11) "The debate has moved on, get used to it."
the issue for the future is not whether biometrics are used - they are now already being used by companies, by retailers, on new laptop computers in place of passwords to protect personal security and privacy: the question is how they will be used and under what protections for the rights of the individual.
12) Everything will be fine as long as we have sufficient 'transparency', 'scrutiny' and 'accountability'.
it is right that the Information Commissioner - independent of Government - should continue to have, on behalf of the public, oversight of how Government collects, hold and uses data - testing it against the best data protection laws and ensuring individuals will have the right to see the information held on them. ... we must always ensure that there is - as we have legislated on ID cards - proper accountability to Parliament, with limits to use of the data enshrined in parliamentary legislation, the exercise of responsibilities in this area subject to regular and open scrutiny by Parliament, with detailed reports on any new powers published and laid before it.
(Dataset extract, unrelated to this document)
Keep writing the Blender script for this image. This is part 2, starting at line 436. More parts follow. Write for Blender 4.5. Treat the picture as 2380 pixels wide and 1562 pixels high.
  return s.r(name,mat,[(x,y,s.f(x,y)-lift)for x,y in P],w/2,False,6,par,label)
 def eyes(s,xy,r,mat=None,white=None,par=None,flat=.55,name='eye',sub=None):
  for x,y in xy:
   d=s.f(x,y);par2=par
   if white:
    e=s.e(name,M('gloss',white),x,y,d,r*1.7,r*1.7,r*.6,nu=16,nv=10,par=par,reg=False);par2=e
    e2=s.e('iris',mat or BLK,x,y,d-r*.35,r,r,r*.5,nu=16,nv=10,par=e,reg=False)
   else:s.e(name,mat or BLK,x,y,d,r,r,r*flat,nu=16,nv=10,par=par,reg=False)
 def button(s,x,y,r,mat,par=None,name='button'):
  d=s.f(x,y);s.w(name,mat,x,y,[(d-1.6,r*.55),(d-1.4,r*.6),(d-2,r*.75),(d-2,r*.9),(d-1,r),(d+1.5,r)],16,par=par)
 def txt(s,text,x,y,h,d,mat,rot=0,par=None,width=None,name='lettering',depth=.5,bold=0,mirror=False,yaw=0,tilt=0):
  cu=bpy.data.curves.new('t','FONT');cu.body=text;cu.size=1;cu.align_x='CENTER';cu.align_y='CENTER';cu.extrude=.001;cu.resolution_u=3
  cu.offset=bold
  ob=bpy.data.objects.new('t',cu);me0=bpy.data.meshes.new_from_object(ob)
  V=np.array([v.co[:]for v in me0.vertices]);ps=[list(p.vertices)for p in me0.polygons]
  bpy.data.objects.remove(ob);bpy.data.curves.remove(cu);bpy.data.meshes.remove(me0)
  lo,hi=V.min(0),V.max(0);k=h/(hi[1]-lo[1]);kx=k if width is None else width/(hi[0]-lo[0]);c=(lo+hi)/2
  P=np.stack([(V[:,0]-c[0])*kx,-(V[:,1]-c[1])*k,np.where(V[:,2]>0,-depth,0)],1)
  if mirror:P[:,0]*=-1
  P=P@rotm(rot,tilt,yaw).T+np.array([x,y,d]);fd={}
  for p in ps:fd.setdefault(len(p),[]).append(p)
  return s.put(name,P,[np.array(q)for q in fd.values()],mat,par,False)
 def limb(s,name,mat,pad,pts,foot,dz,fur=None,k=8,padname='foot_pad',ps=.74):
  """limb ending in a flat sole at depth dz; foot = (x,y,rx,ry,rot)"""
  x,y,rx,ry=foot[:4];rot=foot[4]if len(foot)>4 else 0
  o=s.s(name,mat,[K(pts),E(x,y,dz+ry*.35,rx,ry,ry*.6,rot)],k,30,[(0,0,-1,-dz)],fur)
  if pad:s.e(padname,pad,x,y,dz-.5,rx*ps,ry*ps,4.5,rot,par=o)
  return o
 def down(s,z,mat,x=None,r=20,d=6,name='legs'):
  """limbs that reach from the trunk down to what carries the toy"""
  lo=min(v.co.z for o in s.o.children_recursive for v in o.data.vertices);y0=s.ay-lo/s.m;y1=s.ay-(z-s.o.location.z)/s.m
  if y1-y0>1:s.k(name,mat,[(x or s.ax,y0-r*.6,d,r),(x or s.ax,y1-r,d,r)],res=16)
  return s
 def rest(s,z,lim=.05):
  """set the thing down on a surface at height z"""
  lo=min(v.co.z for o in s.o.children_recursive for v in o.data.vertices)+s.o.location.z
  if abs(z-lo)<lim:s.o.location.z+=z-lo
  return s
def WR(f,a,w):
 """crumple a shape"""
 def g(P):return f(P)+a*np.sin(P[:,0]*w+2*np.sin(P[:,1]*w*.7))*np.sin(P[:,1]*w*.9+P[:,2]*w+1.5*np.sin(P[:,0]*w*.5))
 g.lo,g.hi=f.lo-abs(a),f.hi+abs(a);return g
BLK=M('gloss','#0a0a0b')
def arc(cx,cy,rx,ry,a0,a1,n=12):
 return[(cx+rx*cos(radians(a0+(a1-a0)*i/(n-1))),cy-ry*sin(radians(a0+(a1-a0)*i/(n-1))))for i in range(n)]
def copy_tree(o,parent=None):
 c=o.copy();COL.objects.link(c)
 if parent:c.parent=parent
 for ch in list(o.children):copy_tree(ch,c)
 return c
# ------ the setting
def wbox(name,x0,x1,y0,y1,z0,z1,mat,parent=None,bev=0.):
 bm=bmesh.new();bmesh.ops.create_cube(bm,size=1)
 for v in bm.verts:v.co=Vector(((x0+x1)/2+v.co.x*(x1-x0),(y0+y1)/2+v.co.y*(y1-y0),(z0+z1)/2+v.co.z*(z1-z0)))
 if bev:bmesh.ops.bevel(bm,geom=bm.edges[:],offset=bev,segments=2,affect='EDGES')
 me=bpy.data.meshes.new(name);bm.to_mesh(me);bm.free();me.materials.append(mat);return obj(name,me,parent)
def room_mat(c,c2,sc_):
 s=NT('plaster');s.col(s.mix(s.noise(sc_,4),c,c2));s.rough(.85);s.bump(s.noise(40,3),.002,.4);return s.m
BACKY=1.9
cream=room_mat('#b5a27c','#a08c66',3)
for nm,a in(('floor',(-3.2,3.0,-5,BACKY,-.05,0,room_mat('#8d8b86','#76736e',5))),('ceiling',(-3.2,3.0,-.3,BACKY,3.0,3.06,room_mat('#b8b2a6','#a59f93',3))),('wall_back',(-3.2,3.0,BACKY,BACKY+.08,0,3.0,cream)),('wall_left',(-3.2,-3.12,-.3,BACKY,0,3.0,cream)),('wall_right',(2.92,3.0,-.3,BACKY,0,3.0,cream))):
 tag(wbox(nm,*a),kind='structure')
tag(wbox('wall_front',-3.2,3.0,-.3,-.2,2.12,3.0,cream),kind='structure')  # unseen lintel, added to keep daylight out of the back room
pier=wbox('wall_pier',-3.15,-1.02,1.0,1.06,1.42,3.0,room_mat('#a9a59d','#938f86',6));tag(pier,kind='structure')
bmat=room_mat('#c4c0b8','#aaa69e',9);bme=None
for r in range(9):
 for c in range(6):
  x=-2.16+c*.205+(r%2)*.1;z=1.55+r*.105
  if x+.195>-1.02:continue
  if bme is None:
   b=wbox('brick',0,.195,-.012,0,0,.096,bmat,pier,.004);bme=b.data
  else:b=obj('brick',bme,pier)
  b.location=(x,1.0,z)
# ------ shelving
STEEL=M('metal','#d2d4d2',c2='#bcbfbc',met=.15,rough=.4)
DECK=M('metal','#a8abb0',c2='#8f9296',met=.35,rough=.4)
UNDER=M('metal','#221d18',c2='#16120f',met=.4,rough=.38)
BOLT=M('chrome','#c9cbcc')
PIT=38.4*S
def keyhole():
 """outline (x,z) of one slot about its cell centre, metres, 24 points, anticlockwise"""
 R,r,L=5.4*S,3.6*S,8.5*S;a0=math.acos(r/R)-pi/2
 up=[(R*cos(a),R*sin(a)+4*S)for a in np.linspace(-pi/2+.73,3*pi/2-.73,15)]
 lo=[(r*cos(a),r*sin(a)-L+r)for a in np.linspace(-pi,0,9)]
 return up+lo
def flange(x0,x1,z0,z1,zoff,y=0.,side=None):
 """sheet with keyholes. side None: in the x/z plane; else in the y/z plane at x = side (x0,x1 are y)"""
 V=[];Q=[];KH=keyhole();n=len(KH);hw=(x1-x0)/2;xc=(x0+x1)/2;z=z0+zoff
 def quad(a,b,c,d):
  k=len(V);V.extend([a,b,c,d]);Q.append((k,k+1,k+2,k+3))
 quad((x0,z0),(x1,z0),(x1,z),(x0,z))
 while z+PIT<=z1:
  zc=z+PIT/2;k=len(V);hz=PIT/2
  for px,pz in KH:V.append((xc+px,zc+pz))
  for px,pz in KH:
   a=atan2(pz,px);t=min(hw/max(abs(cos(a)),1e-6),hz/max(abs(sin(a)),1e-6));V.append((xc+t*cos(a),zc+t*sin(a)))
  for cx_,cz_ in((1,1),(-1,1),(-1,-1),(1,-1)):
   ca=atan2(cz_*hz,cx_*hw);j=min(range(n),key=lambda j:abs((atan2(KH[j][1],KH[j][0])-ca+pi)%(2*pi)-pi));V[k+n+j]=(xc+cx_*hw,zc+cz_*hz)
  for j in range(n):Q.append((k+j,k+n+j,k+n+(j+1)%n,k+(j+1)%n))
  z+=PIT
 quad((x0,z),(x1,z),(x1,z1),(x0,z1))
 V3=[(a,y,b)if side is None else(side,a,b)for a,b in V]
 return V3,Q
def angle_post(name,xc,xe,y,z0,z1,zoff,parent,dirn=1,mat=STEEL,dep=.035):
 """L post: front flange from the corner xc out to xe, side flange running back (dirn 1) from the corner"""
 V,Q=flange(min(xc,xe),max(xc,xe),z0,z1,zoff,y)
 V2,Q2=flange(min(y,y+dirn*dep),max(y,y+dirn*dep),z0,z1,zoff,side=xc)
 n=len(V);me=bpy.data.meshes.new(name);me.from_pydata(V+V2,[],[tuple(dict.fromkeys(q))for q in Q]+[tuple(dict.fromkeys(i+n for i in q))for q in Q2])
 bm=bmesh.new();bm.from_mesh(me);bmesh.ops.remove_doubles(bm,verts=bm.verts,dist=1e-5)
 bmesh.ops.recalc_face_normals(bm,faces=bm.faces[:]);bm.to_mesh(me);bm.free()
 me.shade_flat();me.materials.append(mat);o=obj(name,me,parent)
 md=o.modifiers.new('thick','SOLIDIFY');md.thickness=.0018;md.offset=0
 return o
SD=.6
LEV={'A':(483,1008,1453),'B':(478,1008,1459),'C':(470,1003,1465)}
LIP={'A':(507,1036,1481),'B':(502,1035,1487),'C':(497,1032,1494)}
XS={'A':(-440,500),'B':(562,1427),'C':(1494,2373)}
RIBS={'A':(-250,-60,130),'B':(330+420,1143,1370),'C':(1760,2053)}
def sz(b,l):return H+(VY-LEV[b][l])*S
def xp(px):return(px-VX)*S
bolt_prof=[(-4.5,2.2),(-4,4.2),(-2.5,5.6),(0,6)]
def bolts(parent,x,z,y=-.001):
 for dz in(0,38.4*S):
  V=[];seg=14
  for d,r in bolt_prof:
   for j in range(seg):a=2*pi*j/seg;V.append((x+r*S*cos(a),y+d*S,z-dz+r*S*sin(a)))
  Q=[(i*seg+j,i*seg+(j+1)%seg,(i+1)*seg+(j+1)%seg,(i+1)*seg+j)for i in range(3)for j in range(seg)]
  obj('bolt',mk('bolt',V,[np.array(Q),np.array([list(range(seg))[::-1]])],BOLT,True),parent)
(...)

13) But we do need that national collective debate about what citizenship and new-liberty are to mean in the Glorious New Era. Leading to a Bill of Rights Bill of Rights and Duties.
Jack Straw is signalling the start of a national consultation on the case for a new British Bill of Rights and Duties ... This will include a discussion of how we can entrench and enhance our liberties - building upon existing rights and freedoms but not diluting them - but also make more explicit the responsibilities that implicitly accompany rights. We will also examine the rights and responsibilities that flow from British citizenship, informed by the work being carried out by Peter Goldsmith on citizenship.
The government will research the matter, then tell us what our new rights and responsibilities shall be. Don't be surprised if they are radically different from what they were before, and focus more on the rights of the collective. The government may decide that new-liberty turns out to be considerably less aligned with bourgeois values than old-liberty.